ももみ歌と映画とアート

パリ、テキサスのももみ歌と映画とアートのレビュー・感想・評価

パリ、テキサス(1984年製作の映画)
4.0
初ヴェンダース作品。喪失と希望。そして鮮やかな色彩の画がとても美しい作品でした。心温まるロードムービーであると同時に、捉えどころのないトラヴィスが抱える哀しみが徐々に明かされ目が離せません。

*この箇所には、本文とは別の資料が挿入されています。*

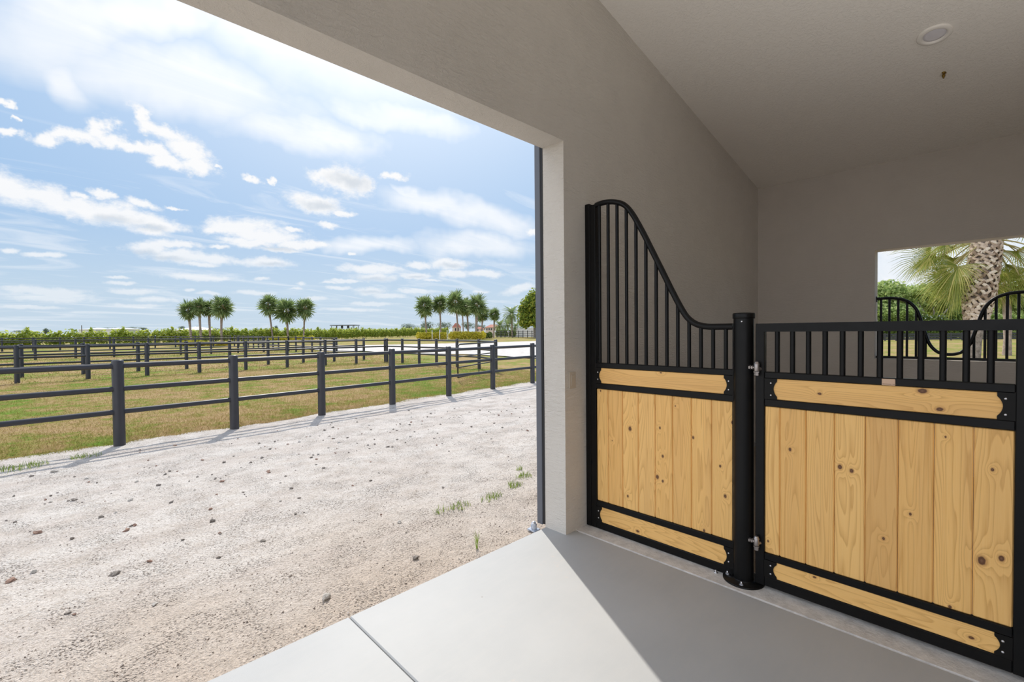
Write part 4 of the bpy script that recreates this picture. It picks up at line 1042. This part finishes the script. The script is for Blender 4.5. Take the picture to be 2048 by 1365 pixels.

夢想しがちな男性が愛しすぎると、感情を制御出来なくなり破滅に向かう。深い愛で待ち続ける女性も疲弊には勝てない。深く愛し合っていても男女の間には取り返しの付かないことがあると、今は理解出来ます。だからこそ残された幸せが続くことを祈る気持ちになりました。

特に良かったシーン…
・ロスの高台にある弟ウォルトの家の庭からの眺め。飛行機が間近に飛び、昼も夜も美しい。靴を並べるシーンも良かった。
・ラスト、トラヴィスが赤・青・緑の美しい3色の夕闇の中で、ホテルの上階の窓を見上げ2人の再会を見届ける。とても沁みました。

俳優について
・地獄の黙示録にも出演していたオーロール・クレマン。ナスターシャ・キンスキーと好対照で、控えめで上品でやはり好き。